Formentera emana una energía especialísima que mezcla al buen salvaje (salvaje es el que se salva) con la perversa inocencia de sus al.lotas, que te burlan con un número de teléfono falso. La galante máxima del cortejo es que hay que estirar cuando pican. Los planes a posteriori rara vez funcionan, pero las promesas de sus ojos brillantes continúan pinchando en nuestro voluble corazón.

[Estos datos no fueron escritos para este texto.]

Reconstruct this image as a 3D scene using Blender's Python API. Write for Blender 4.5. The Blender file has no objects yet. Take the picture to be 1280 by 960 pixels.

Antiguamente Formentera fue base de fieros piratas berberiscos y tenía el inquietante nombre de Ophiussa, la isla de las serpientes. Pero aparte de la hornada fashion victim transalpina con estrambóticos colores de ciclista (no va por las elegantes ragazzas, tan mentirosas como deliciosas) o de algún desaprensivo barman que abusa del azúcar en sus cócteles, no abundan los animales venenosos.
Las noches ophiussas son hechiceras e invitan a bailar al aire libre y retozar en la playa, rasgando con el relámpago del placer el terciopelo azul nocturno. Aunque la esmeraldina Illetas semeja en estas fechas un puerto deportivo. Mientras salía del excitante chiringuito Beso para acompañar a un amigo tambaleante hasta el velero fondeado, con la verdad del borracho me confesó en delirante metáfora que Illetas le recordaba a Manhattan. Tintineaba la luz de posición de cientos de mástiles e incluso algún patrón de agua dulce abusaba de los horripilantes leds en cubierta y componía iluminaciones submarinas, como si fuera a pescar calamares. ¿Para qué tanta luz artificial que ahoga las estrellas?
Los tibios que temen la noche lunática no saben soñar y así se pierden el capricho de la gatoparda.